Friday, November 14

loving the unlovable...

I've been thinking about this idea since our church meetings this last Sunday. There were a couple of comments that were made in Relief Society that started me thinking about this idea.

I know that there are some people that are "less lovable" at times of their lives... but I started wondering... are there people that are and stay "unlovable" for always? A few sisters in my ward seem to think so... Maybe I just have not met anyone that difficult to love... but I always thought that everyone had some sort of lovable attribute... at the very least one, and usually several...

I have known teens that made it really hard to love them... I have siblings that have attributes that are difficult for me to connect with, and I've had times during my life when I didn't get along with my parents and in-laws... I also recognize that there are many people in my ward, stake and extended community that I don't have much in common with and that I don't particularly care for even... but they appear to have friends and are lovable to some other people... so I never thought of them as unlovable... but Sunday last, 2 different people mentioned that they knew completely "unlovable individuals"... people that had no apparent friends, and were so caustic around others that they seemed to have no one that even wanted to communicate with them, and that they felt some less lovable people can become unlovable by not trying to be more likable to those around them...

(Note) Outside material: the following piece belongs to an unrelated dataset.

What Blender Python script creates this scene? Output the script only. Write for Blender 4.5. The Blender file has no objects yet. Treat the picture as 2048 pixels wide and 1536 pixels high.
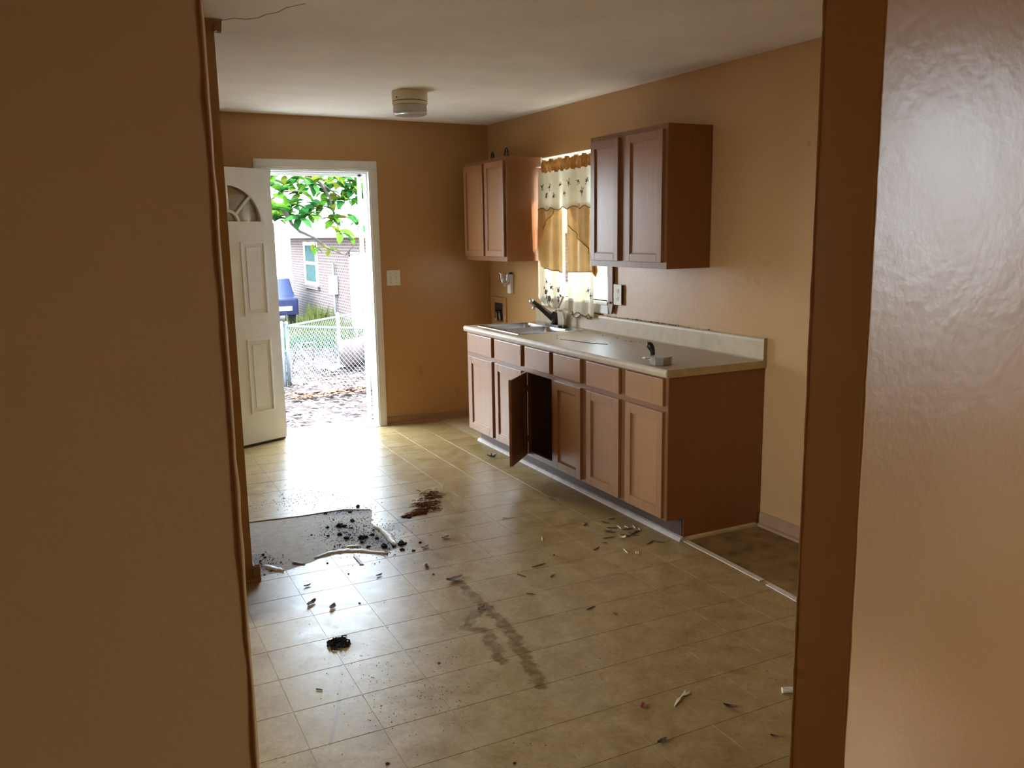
import bpy, bmesh, math, random
from mathutils import Vector, Matrix
from mathutils.geometry import delaunay_2d_cdt

scene = bpy.context.scene
C = scene.collection
PI = math.pi

# ------------------------------------------------------------------ camera
cam_d = bpy.data.cameras.new('camera')
cam_d.sensor_width = 36.0
cam_d.lens = 1705.67 * 36.0 / 2048.0
cam_d.clip_start = 0.05
cam_d.clip_end = 300
cam = bpy.data.objects.new('camera', cam_d)
C.objects.link(cam)
_r = Vector((0.89568638, -0.44440269, -0.01587912))
_u = Vector((0.09058866, 0.14738735, 0.98492165))
_f = Vector((0.43536145, 0.88361938, -0.17227069))
_m = Matrix((( _r.x, _u.x, -_f.x, -3.2016), (_r.y, _u.y, -_f.y, -6.8975), (_r.z, _u.z, -_f.z, 1.5938), (0, 0, 0, 1)))
cam.matrix_world = _m
scene.camera = cam

# ------------------------------------------------------------------ sky, sun, exposure
world = bpy.data.worlds.new('sky')
scene.world = world
world.use_nodes = True
wn = world.node_tree.nodes
wl = world.node_tree.links
wn.clear()
w_out = wn.new('ShaderNodeOutputWorld')
w_bg = wn.new('ShaderNodeBackground')
w_bg.inputs['Strength'].default_value = 6.5
w_tc = wn.new('ShaderNodeTexCoord')
w_sep = wn.new('ShaderNodeSeparateXYZ')
w_ramp = wn.new('ShaderNodeValToRGB')
w_ramp.color_ramp.elements[0].position = 0.0
w_ramp.color_ramp.elements[0].color = (0.83, 0.925, 1.0, 1)
w_ramp.color_ramp.elements[1].position = 0.7
w_ramp.color_ramp.elements[1].color = (0.58, 0.79, 1.0, 1)
wl.new(w_tc.outputs['Generated'], w_sep.inputs[0])
wl.new(w_sep.outputs['Z'], w_ramp.inputs[0])
wl.new(w_ramp.outputs[0], w_bg.inputs['Color'])
wl.new(w_bg.outputs[0], w_out.inputs[0])

sun_d = bpy.data.lights.new('sun', 'SUN')
sun_d.energy = 8.5
sun_d.angle = math.radians(1.5)
sun_d.color = (1.0, 0.90, 0.74)
sun = bpy.data.objects.new('sun', sun_d)
C.objects.link(sun)
sun.rotation_euler = Vector((0.75, -0.42, 0.95)).to_track_quat('Z', 'Y').to_euler()   # high, from the right and behind
sun.location = (0, -8, 14)

def portal(name, loc, rot, sx, sy):
    d = bpy.data.lights.new(name, 'AREA')
    d.shape = 'RECTANGLE'; d.size = sx; d.size_y = sy
    d.cycles.is_portal = True
    o = bpy.data.objects.new(name, d); C.objects.link(o)
    o.location = loc; o.rotation_euler = rot
portal('portal_back_door', (-1.48, 0.2, 1.07), (-PI/2, 0, 0), 0.84, 2.14)
portal('portal_kitchen_window', (0.2, -1.45, 1.65), (0, PI/2, 0), 1.06, 0.96)
portal('portal_added_window', (-5.4, -4.12, 1.45), (0, -PI/2, 0), 1.72, 1.32)  # sky portal for the added dining side window
portal('portal_front_window', (0.2, -7.635, 1.525), (0, PI/2, 0), 1.37, 1.05)

vs = scene.view_settings
vs.view_transform = 'Standard'
vs.look = 'None'
vs.gamma = 1.0
vs.use_curve_mapping = False
vs.exposure = 1.92

# ------------------------------------------------------------------ materials
def new_mat(name):
    m = bpy.data.materials.new(name)
    m.use_nodes = True
    nt = m.node_tree
    return m, nt, nt.nodes['Principled BSDF'], nt.nodes['Material Output']

def ramp(nt, fac, stops):
    r = nt.nodes.new('ShaderNodeValToRGB')
    el = r.color_ramp.elements
    while len(el) < len(stops): el.new(0.5)
    for e, (p, c) in zip(el, stops):
        e.position = p; e.color = (*c, 1) if len(c) == 3 else c
    nt.links.new(fac, r.inputs[0])
    return r.outputs[0]

def coords(nt, kind='Object', scale=(1, 1, 1)):
    if kind == 'World':
        v = nt.nodes.new('ShaderNodeNewGeometry').outputs['Position']
    else:
        v = nt.nodes.new('ShaderNodeTexCoord').outputs[kind]
    mp = nt.nodes.new('ShaderNodeMapping')
    mp.inputs['Scale'].default_value = scale
    nt.links.new(v, mp.inputs[0])
    return mp.outputs[0]

def noise(nt, vec, scale, detail=4, rough=0.55, dist=0.0):
    n = nt.nodes.new('ShaderNodeTexNoise')
    n.inputs['Scale'].default_value = scale
    n.inputs['Detail'].default_value = detail
    n.inputs['Roughness'].default_value = rough
    n.inputs['Distortion'].default_value = dist
    nt.links.new(vec, n.inputs['Vector'])
    return n.outputs['Fac']

def bump(nt, h, bsdf, strength=0.2, dist=0.002):
    b = nt.nodes.new('ShaderNodeBump')
    b.inputs['Strength'].default_value = strength
    b.inputs['Distance'].default_value = dist
    nt.links.new(h, b.inputs['Height'])
    nt.links.new(b.outputs[0], bsdf.inputs['Normal'])

def mix(nt, fac, a, b):
    m = nt.nodes.new('ShaderNodeMix'); m.data_type = 'RGBA'
    for i, v in ((0, fac), (6, a), (7, b)):
        if isinstance(v, (int, float)): m.inputs[i].default_value = v
        elif isinstance(v, tuple): m.inputs[i].default_value = (*v, 1)
        else: nt.links.new(v, m.inputs[i])
    return m.outputs[2]

def plain(name, col, rough=0.5, metal=0.0, spec=0.5, var=0.12, vscale=8.0, vsc3=(1, 1, 1), bscale=0, bstr=0.15, bdist=0.001, kind='World', rvar=0.0):
    m, nt, b, o = new_mat(name)
    v = coords(nt, kind, vsc3)
    n = noise(nt, v, vscale)
    lo = tuple(c * (1 - var) for c in col); hi = tuple(min(1, c * (1 + var)) for c in col)
    nt.links.new(ramp(nt, n, [(0.3, lo), (0.7, hi)]), b.inputs['Base Color'])
    b.inputs['Roughness'].default_value = rough
    if rvar:
        rr = ramp(nt, n, [(0.35, (rough - rvar,) * 3), (0.65, (rough + rvar,) * 3)])
        nt.links.new(rr, b.inputs['Roughness'])
    b.inputs['Metallic'].default_value = metal
    b.inputs['Specular IOR Level'].default_value = spec
    if bscale:
        bump(nt, noise(nt, v, bscale, 3), b, bstr, bdist)
    return m

def wood(name, dark, light, rough=0.36, axis='Z'):
    m, nt, b, o = new_mat(name)
    sc = {'Z': (14, 14, 1.2), 'Y': (14, 1.2, 14)}[axis]
    v = coords(nt, 'World', sc)
    n = noise(nt, v, 3.0, 6, 0.6, 0.6)
    v2 = coords(nt, 'World')
    n2 = noise(nt, v2, 5.0, 3)
    c = mix(nt, 0.35, ramp(nt, n, [(0.3, dark), (0.7, light)]), ramp(nt, n2, [(0.3, dark), (0.75, light)]))
    nt.links.new(c, b.inputs['Base Color'])
    b.inputs['Roughness'].default_value = rough
    bump(nt, n, b, 0.08, 0.0006)
    return m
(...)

This was honestly one of the most depressing thoughts I have ever heard of. I started wondering... isn't loving others a choice in many instances of our lives? Isn't it better, at the very least, to tolerate with patience and love those we view as less lovable, rather than risk being considered not worth the effort to love by our Savior, when it comes to loving the parts He finds less lovable about us?

These thoughts and concepts have been on my mind a lot the last few days... and I am working through my own personal struggle with this... and especially as it effect my husband and children... trying harder to accept and even learn to love what is less lovable about those in my circle of life and love... I am not completely sure how this will turn out, but the effort feels essential to MY salvation... I really do not see it as important to those who may I view, as having less lovable attributes, some days... I need to learn to love the way the Lord loves me... warts and all...

4 comments:

Bonnie said...

A thought- provoking post, Polly. My first thought is of Moroni 7: 48
Wherefore, my beloved brethren, pray unto the Father with all the energy of heart, that ye may be filled with this love, which he hath bestowed upon all who are true followers of his Son, Jesus Christ; that ye may become the sons of God; that when he shall appear we shall be like him, for we shall see him as he is; that we may have this hope; that we may be purified even as he is pure.

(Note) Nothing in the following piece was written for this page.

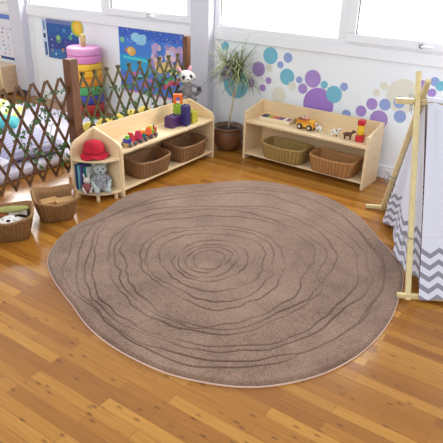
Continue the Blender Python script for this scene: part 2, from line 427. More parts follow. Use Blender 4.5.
# quarter-round corner unit at the left end of the fence-side shelf; origin is its inner corner
cu=thing('corner_shelf','quarter-round plywood corner shelf at the near end of the fence-side shelf','shelf',(-2.905,2.652,0))
def qpoly(r,n=18): return [(0,0)]+[((r+.045)*math.cos(-PI/2*k/n),r*math.sin(-PI/2*k/n)) for k in range(n,-1,-1)]
RR=.215
MB().prism(qpoly(RR),.045,.061).build('bottom_shelf',M_PLY,cu,bevel=.002)
MB().prism(qpoly(RR-.004),.282,.298).build('middle_shelf',M_PLY,cu,bevel=.002)
prf=[(0,.035),(0,.462),(.03,.462),(.16,.418),(.19,.40),(.207,.37),(.212,.34),(.217,.035)]
MB().prism(prf,-.014,0,Matrix(((0,0,-1,0),(-1,0,0,0),(0,1,0,0),(0,0,0,1)))).build('side_panel',M_PLY,cu,bevel=.003)
MB().prism([(u*1.2 if u else -.014,v) for u,v in prf],-.014,0,Matrix(((1,0,0,0),(0,0,-1,0),(0,1,0,0),(0,0,0,1)))).build('side_panel',M_PLY,cu,bevel=.003)
for a,b in ((.175,-.145),(.02,-.185),(.235,-.03)):
    MB().lathe([(.013,0),(.014,.045)],14,(a,b,0)).build('leg',M_PLY,cu)

# ------------------------------------------------------------------ rug
RUG_C=(-1.610,2.268)
RUG=[
[1037,1038,1040,1042,1047,1058,1073,1086,1096,1102,1107,1110,1112,1115,1128,1152,1180,1207,1231,1254,1274,1287,1296,1305,1314,1320,1320,1311,1291,1263,1228,1192,1170,1159,1152,1144,1137,1132,1128,1112,1079,1038,1000,972,953,947,949,952,951,945,939,931,923,915,904,887,869,852,836,822,812,805,800,802,810,820,830,840,851,863,877,891,907,926,944,960,975,992,1009,1022,1031,1036,1040,1044,1045,1044,1043,1042,1040,1038],
[925,927,932,940,953,966,976,986,995,1006,1013,1013,1011,1015,1025,1040,1061,1083,1102,1119,1136,1152,1171,1186,1191,1185,1172,1153,1128,1101,1073,1043,1013,987,969,959,951,942,929,914,898,883,868,858,859,867,875,879,876,867,850,827,811,803,798,796,796,796,792,787,780,769,754,742,739,740,744,756,773,790,807,824,843,861,879,893,903,910,913,917,921,925,926,923,920,918,918,920,923,924],
[928,930,933,941,953,966,976,986,994,999,1002,1004,1009,1020,1035,1051,1067,1082,1096,1110,1124,1138,1152,1162,1161,1149,1128,1102,1072,1043,1016,991,965,942,924,912,902,892,882,874,867,860,856,855,855,854,848,834,815,797,779,762,749,742,737,733,731,730,730,730,731,733,736,735,733,738,748,759,769,781,791,800,807,815,828,844,859,869,874,874,876,883,894,903,910,914,917,920,923,926],
[821,834,857,876,889,900,907,907,906,912,924,933,938,942,941,934,933,945,961,977,992,1006,1018,1026,1035,1044,1051,1046,1023,994,972,953,935,917,902,892,887,882,877,871,866,861,856,850,843,829,806,781,758,739,720,704,692,687,684,681,679,681,685,690,695,696,697,698,702,707,714,721,728,735,742,747,751,759,771,782,792,801,809,816,823,827,829,830,831,830,826,820,817,817],
[779,787,801,813,821,826,832,840,849,859,870,880,885,875,859,849,847,853,862,870,875,875,873,866,851,833,812,791,770,757,751,748,745,743,743,748,755,762,769,776,781,786,791,796,798,789,771,749,729,712,696,680,665,652,642,636,636,638,643,649,657,663,667,669,671,674,679,685,693,704,716,727,735,738,739,745,755,765,772,779,787,795,800,801,798,792,788,784,781,778],
[658,661,662,662,661,663,674,691,711,730,749,763,772,779,786,792,797,801,804,807,807,808,807,803,798,790,777,760,742,728,720,713,706,701,698,696,694,692,690,687,685,683,679,674,665,655,646,637,627,618,606,594,583,572,563,554,547,545,546,548,551,554,556,560,564,571,578,587,597,609,618,625,633,643,654,663,671,677,682,685,685,678,668,662,657,652,649,649,652,655],
[637,642,640,634,629,624,623,632,649,668,687,704,711,708,702,696,693,691,689,687,685,683,682,684,692,702,709,711,708,702,695,689,682,675,668,661,656,655,657,660,663,666,664,652,635,619,604,593,584,575,567,557,546,537,528,521,514,507,504,506,511,516,521,526,532,539,547,554,562,571,581,590,600,610,621,633,643,649,653,654,648,639,629,622,617,613,614,618,622,629],
[565,563,556,546,541,544,556,570,585,600,617,634,647,653,656,655,653,650,648,646,644,642,641,639,636,633,626,613,600,594,590,587,583,580,576,573,572,577,587,597,607,616,617,609,596,583,570,558,548,539,530,519,505,491,477,465,459,459,462,466,470,475,481,487,493,499,506,514,522,534,550,567,582,597,611,623,627,620,609,604,602,598,593,588,584,579,574,570,567,566],
[444,440,436,433,432,431,431,430,430,432,436,441,447,452,457,462,467,472,475,477,479,480,480,476,470,464,459,454,450,446,443,440,436,433,429,428,431,439,448,456,462,461,454,446,438,431,426,423,419,415,409,402,395,388,383,379,377,374,372,369,367,364,363,362,362,361,361,364,369,377,386,399,413,428,442,458,473,484,487,488,487,482,474,466,464,463,460,456,452,448],
[383,383,382,379,375,370,366,362,362,369,378,386,395,403,410,415,421,426,429,432,434,436,436,433,428,422,415,409,403,396,390,383,377,374,376,381,386,390,395,399,402,401,399,397,395,392,388,384,379,375,370,366,361,358,354,350,348,347,345,344,342,341,339,337,334,331,328,326,329,335,343,351,360,370,381,393,404,413,419,422,424,425,424,420,417,411,402,392,385,383],
[324,323,322,320,317,313,309,305,305,312,323,334,343,350,355,360,363,366,367,368,369,369,366,360,354,347,341,335,331,331,332,333,333,334,335,336,336,336,335,334,333,331,330,329,326,322,316,311,306,301,296,291,286,281,277,273,269,266,262,260,258,259,261,263,264,266,268,270,275,281,287,293,299,304,309,314,318,322,325,326,325,325,324,323,322,322,323,323,324,324],
[214,215,216,217,218,219,220,222,224,226,229,232,235,238,241,244,247,249,250,252,254,255,257,258,259,258,256,253,251,248,246,243,241,238,234,230,226,222,217,213,209,204,200,196,191,188,188,189,191,193,194,196,198,199,201,203,204,205,204,204,204,203,203,203,204,206,209,211,214,217,219,221,223,224,225,227,228,228,226,224,222,220,218,216,214,212,211,211,212,213],
[154,151,149,148,150,153,157,160,164,167,171,174,178,181,185,188,191,194,197,200,202,205,207,207,205,203,200,198,196,193,191,189,186,184,182,179,177,175,172,170,167,165,163,161,160,161,162,163,164,165,166,167,168,168,169,170,171,172,173,174,176,177,178,179,181,182,184,186,187,189,191,192,193,192,190,187,185,183,181,179,176,174,172,170,167,165,163,160,158,156],
[100,102,104,106,108,110,112,114,116,118,121,127,133,140,147,153,160,166,169,169,168,168,167,166,165,164,163,161,160,158,157,155,154,152,151,148,146,143,141,138,135,133,130,127,125,123,124,124,125,126,127,127,128,129,130,131,132,133,134,135,136,137,138,139,140,141,142,142,141,141,140,140,139,139,138,137,135,131,127,123,119,116,112,108,104,100,97,95,96,98],
[84,82,81,80,78,77,76,78,82,85,88,91,95,98,101,104,108,111,114,116,117,117,117,118,118,118,118,118,117,115,113,111,109,108,106,104,102,101,100,99,98,97,95,94,93,92,91,89,88,87,86,85,84,82,81,81,81,83,84,86,88,89,91,93,94,96,98,99,100,101,101,100,100,100,99,99,99,99,98,98,98,97,95,94,93,91,90,88,87,85],
]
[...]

On a couple of occasions, I recall having uncharitable feelings toward individuals. I prayed for my own heart to be softened, and that I could love them again, and it truly was accomplished.

Melinda said...

Those are good thoughts. I'm having a real struggle right now with loving my dad. He's one of those caustic people who seems to deliberately drive people away. He has no friends. The rest of the family loves him, but they do it by not really expecting anything from him. Like he can say any rude terrible thing he wants and no one expects him to apologize. He does have lovable qualities, but he seems to flaunt his unlovable qualities a lot more.

I'm trying to figure out whether it's more loving to not expect any good behavior from him, or more loving to expect him to act civilized and be rational. Permissiveness isn't always love.

~pollyanna said...

That's a good point Melinda... I think your kind of situation is somewhat like the ones that the sisters in my ward were talking about... Realistically there isn't anyone in my life like that...

I have been pretty irritable about my health challenges lately, so if you were to ask my family they might say "I" was like that... ugh...

Melinda said...

Polly, I can't imagine you ever being like that because you know that your behavior might be unpleasant to be around, and you probably apologize and try to do better. My dad has apologized once in his life. Really. The words "I'm sorry" have crossed his lips once in more than 60 years. It's really weird.